Tom Dunne: I can't believe The Bends by Radiohead is 30 years old

Thom Yorke of Radiohead. Picture: Jim Dyson/Getty Images.
Radiohead’s classic album The Bends is 30. To quote Fiddler on the Roof: “I don’t remember growing older, when did they?” But there you go. That’s life. Blink and its over. And like Radiohead’s music its full of suffering and misery. But as with their music, the worst thing is: it’s over too fast.
Long winded contemplations on “The Bends at 30”, or “long reads” as they are now called, are oddly divided about it. For most it’s a marker album, a prelude to “what came next.” For others, it isn’t even their fourth-best record.
I think it is a remarkable album. I remember it being released. It took about a year for me to really take it all in. I kept discovering new aspects, depths, amazing bits. It was the least expected second album ever. Nothing about Pablo Honey, the debut, suggested this.
I had just started in radio, on a late-night show that was ostensibly Totally Irish. But after a few weeks I’d started to slip a few songs in by local Irish act Rady O’Head. No one batted an eyelid. I added The Pixies (Mary Black’s brother) and songs from Billy “Patrick” Corgan. We were onto something.
The drive home at 2am was ghostly. Dublin was asleep, pre-Celtic Tiger, pre massive employment, pre-Google or Intel or Apple and pre anyone not born here wanting to live here. The Bends on cassette gave the drive a wonderful David Lynch quality.
I was also in the early days of dating my now wife. One day we were driving, and she looked at me like someone she had never seen before. She seemed to be calling me from some remote planet. I heard her voice, “Tom. Hello, Tom, earth to Tom.”
I came to. “Yes?” I wondered. “You’ve played that song about ten times in a row,” she told me. “Have I?” I answered, weakly. The song was Nice Dream, and it was a cassette, so every replay took a physical holding down of the rewind button and that little backward rewind noise.
“Ten times! Really!” I honestly hadn’t noticed.
As 1995 wore on, a year of era defining albums from Blur, Oasis, Pulp, Teenage Fanclub, Bjork, The Chemical Brothers and PJ Harvey, The Bends became the album you name checked if your music credentials were ever questioned. It ended all debate.
It was startling, unexpected, masterful, a quantum leap, groundbreaking. Tom York’s voice, the guitars, the mood changes, the lyrics, the plaintiveness, the heartbreak, the pleading, the shear humanity, the blinding originality. How had they done it?
I hate to say it, but I was one of the 30 or 40 people that saw Radiohead when they played The Rock Garden in Dublin on their Pablo Honey tour.
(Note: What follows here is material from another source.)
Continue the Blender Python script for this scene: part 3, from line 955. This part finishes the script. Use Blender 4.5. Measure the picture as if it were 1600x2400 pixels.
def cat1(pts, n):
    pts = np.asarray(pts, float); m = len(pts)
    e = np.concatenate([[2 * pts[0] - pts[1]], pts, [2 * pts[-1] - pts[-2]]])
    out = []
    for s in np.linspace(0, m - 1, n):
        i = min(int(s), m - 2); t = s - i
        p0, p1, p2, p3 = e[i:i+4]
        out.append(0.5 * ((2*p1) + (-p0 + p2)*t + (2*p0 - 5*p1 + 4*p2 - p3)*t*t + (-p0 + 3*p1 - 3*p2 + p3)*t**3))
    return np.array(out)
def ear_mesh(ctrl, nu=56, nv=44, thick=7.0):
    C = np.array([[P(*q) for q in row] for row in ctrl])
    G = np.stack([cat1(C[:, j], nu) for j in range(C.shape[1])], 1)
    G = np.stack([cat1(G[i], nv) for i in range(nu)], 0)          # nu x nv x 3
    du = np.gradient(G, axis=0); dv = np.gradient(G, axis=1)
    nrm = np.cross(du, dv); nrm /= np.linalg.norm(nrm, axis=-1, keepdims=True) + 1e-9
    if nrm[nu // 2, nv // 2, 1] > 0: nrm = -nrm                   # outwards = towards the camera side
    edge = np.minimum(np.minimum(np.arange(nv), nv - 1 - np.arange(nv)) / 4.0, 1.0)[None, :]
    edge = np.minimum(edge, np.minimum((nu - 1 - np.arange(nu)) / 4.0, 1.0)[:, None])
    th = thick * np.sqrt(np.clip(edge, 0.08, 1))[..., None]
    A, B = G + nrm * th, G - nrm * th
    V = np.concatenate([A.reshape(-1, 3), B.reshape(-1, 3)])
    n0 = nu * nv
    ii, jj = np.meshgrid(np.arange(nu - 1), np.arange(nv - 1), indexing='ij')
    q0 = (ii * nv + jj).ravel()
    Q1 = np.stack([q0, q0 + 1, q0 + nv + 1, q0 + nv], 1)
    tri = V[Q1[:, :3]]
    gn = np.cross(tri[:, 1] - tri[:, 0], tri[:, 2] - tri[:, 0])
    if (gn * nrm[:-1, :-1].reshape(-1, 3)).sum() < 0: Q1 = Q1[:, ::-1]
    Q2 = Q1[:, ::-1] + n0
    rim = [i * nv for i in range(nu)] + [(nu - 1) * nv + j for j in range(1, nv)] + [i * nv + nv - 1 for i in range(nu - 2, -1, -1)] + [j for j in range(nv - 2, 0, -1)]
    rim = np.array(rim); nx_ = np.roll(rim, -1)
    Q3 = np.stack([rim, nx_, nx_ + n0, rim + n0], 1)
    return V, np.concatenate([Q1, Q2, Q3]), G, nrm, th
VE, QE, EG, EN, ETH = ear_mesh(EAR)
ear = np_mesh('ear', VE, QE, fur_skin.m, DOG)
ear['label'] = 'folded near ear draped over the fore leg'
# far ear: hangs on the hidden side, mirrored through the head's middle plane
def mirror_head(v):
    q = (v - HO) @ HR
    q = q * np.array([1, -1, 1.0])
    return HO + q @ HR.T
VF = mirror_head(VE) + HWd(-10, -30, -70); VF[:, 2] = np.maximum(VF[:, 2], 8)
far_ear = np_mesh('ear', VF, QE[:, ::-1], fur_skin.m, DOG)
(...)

I don’t know how I came to be there, possibly a record company connection, but I was there with all of my band Something Happens.

We brought to the table the usual “other band attitude” issues. Irish bands ruled at the time, it was with reluctance we checked out the Brit newcomers, coming over here, with their guitar riffs and their plaintiff vocals and their innovative arrangements and twin guitar virtuosity.
When Thom Yorke hit Creep and that amazing little guitar stab kicked in, I can remember sharing a look with our guitarist. The last time we’d shared a look little that had been when we heard The Pixies’ Doolittle in the back of a car in LA as we’d prepared to record our second album.
It was a look of mild panic, followed by a string of under your breath expletives.
We followed Radiohead’s progress after that, amazed that the rest of Pablo Honey didn’t seem to set the world alight. We followed their travails as American record company pressure tried to turn them into an American “hair band.”
It could have gone either way. But then they released The Bends. It elevated everything around it. You can dismiss Brit Pop, but at some point as you list that era’s albums you will name check it too and think “what a time to be alive.”
On a later radio show I was challenged by my boss. He’d have liked more Boyzone. “What are you plans for this show?” he demanded. “If the new Radiohead is good, I’ll play it a lot.” I told him. “And if it isn’t, I don’t know what I’ll do.” I stand by that still. If this album was released today. I’d play it to death.